| Goal |
Filter the records below for the word "Write". Copy each line that holds it.

| Entries |

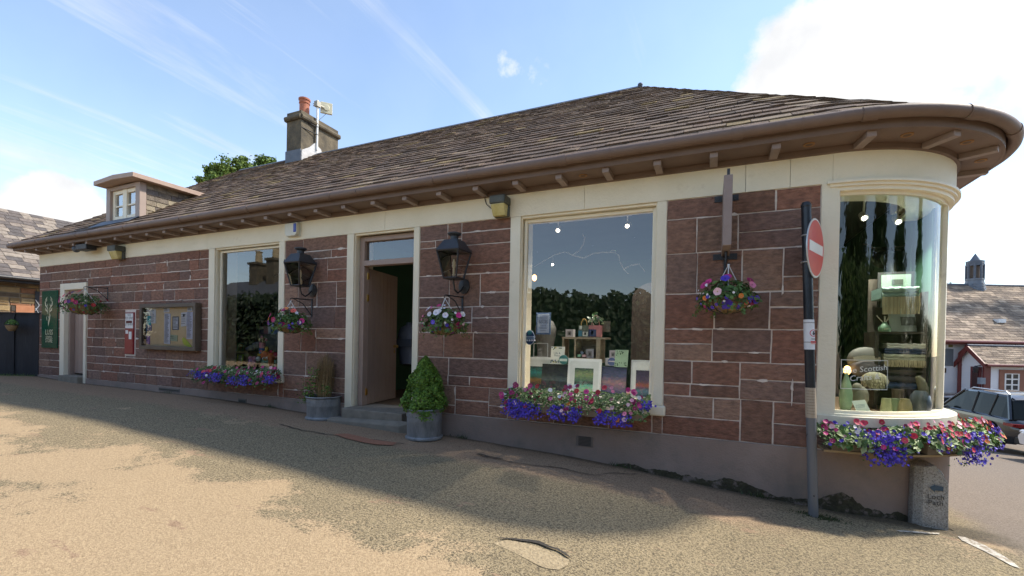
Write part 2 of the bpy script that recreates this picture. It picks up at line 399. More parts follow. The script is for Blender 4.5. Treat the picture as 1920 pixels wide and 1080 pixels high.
def gpt(px, py):
    z = .1
    for _ in range(6):
        p = atz(px, py, z); z = gz(p.x, p.y)
    return p
flat_patch('repaired_patch', [gpt(*q) for q in ((921,1020),(948,1013),(1000,1025),(1064,1054),(1062,1064),(1046,1072),(1022,1066),(960,1038))], mat('patch_grit', (.27,.205,.12), (.44,.345,.21), 40, .95, .6, 60, c3=(.09,.075,.055), s3=60, t3=(.58,.66)), .004)
flat_patch('red_patch', [gpt(*q) for q in ((624,815),(652,815),(700,826),(744,831),(735,837),(700,834),(660,827))], mat('red_chips', (.27,.11,.06), (.36,.17,.10), 30, .95, .5, 60), .012)
tarm = mat('tar_crack', (.03,.026,.02), (.06,.05,.04), 20, .95, .5, 60)
def crack(pxs, w):
    P = [gpt(*q) for q in pxs]; L_ = []; mb = MB()
    for a, b in zip(P, P[1:]):
        k = max(2, int((b-a).length/.05)); L_ += [a.lerp(b, t/k) for t in range(k)]
    L_.append(P[-1]); vs = []
    for i, p in enumerate(L_):
        nz = noise.noise(p*7)*.035; ww = w*(.5+1.1*abs(noise.noise(p*11+Vector((9,0,0)))))*(0.1 if i in (0, len(L_)-1) else 1)
        for s_ in (1, -1):
            x, y = p.x, p.y+nz+s_*ww; vs.append((x, y, gz(x, y)+.022*noise.noise(Vector((x*.8, y*.9, 0)))*min(1, abs(y)/.8)+.010))
    mb.mesh(vs, [(2*i, 2*i+2, 2*i+3, 2*i+1) for i in range(len(L_)-1)]); struct(mb.build('tar_crack', tarm))
crack(((520,796),(560,806),(610,815),(650,816),(700,826),(760,833)), .011)
crack(((892,853),(930,862),(985,872),(1060,880),(1110,892),(1150,888),(1200,890)), .009)
crack(((930,1006),(970,1012),(1010,1022),(1045,1038),(1072,1056)), .016)
crack(((893,851),(915,856),(945,862)), .02)
wm = mat('worn_white_line', (.50,.45,.37), (.62,.57,.48), 20, .85, .3, 60, c3=(.28,.22,.15), s3=25, t3=(.46,.58))
flat_patch('road_marking', [gpt(*q) for q in ((1681,995),(1720,997),(1762,1000),(1762,1003),(1720,1000),(1690,998))], wm, .005, jit=.012)
flat_patch('road_marking', [gpt(*q) for q in ((1797,1006),(1810,1008),(1850,1024),(1902,1055),(1915,1066),(1898,1060),(1845,1033),(1806,1014))], wm, .005, jit=.02)

# ================================================================ SHOP BUILDING
SHOP = thing('shop_building', 'long low red sandstone shop with cream window surrounds and a rounded right end', 'shop', (-6.6, 0, .4))
ZF0, ZF1, ZP = 3.045, 3.33, .566
CX0, CY0, CR = 1.0, 1.245, 1.245
def cp(a, r, z): return Vector((CX0+r*math.sin(a), CY0-r*math.cos(a), z))
def arcband(mb, r1, r0, z0, z1, a0, a1, n=24, col=None):
    for i in range(n):
        a, b = lerp(a0, a1, i/n), lerp(a0, a1, (i+1)/n)
        mb.hexa([cp(a,r1,z0), cp(b,r1,z0), cp(b,r0,z0), cp(a,r0,z0), cp(a,r1,z1), cp(b,r1,z1), cp(b,r0,z1), cp(a,r0,z1)], col)
def arcgrid(mb, r, z0, z1, a0, a1, n=40, nz=1):
    vs = [cp(lerp(a0,a1,i/n), r, lerp(z0,z1,j/nz)) for i in range(n+1) for j in range(nz+1)]; k = nz+1
    mb.mesh(vs, [(i*k+j, (i+1)*k+j, (i+1)*k+j+1, i*k+j+1) for i in range(n) for j in range(nz)])
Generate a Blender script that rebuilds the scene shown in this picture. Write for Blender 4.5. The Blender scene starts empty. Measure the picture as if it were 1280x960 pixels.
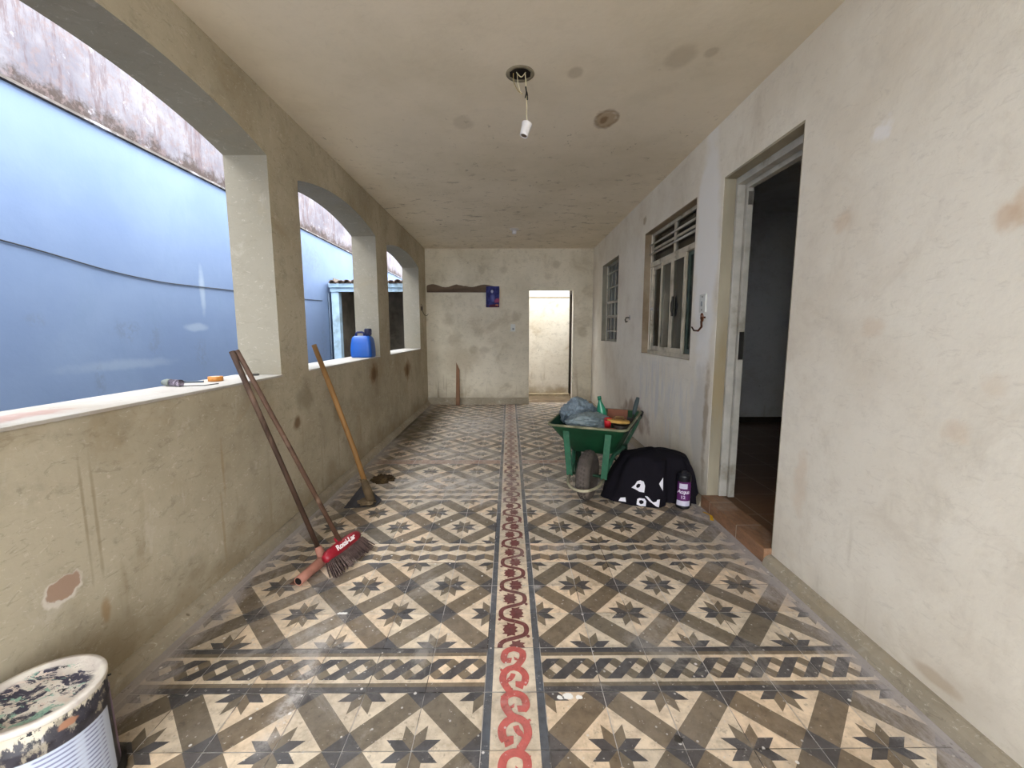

| Written response |
Write part 2 of the bpy script that recreates this picture. It picks up at line 399. More parts follow. The script is for Blender 4.5. Treat the picture as 1920 pixels wide and 1080 pixels high.
Generate a Blender script that rebuilds the scene shown in this picture. Write for Blender 4.5. The Blender scene starts empty. Measure the picture as if it were 1280x960 pixels.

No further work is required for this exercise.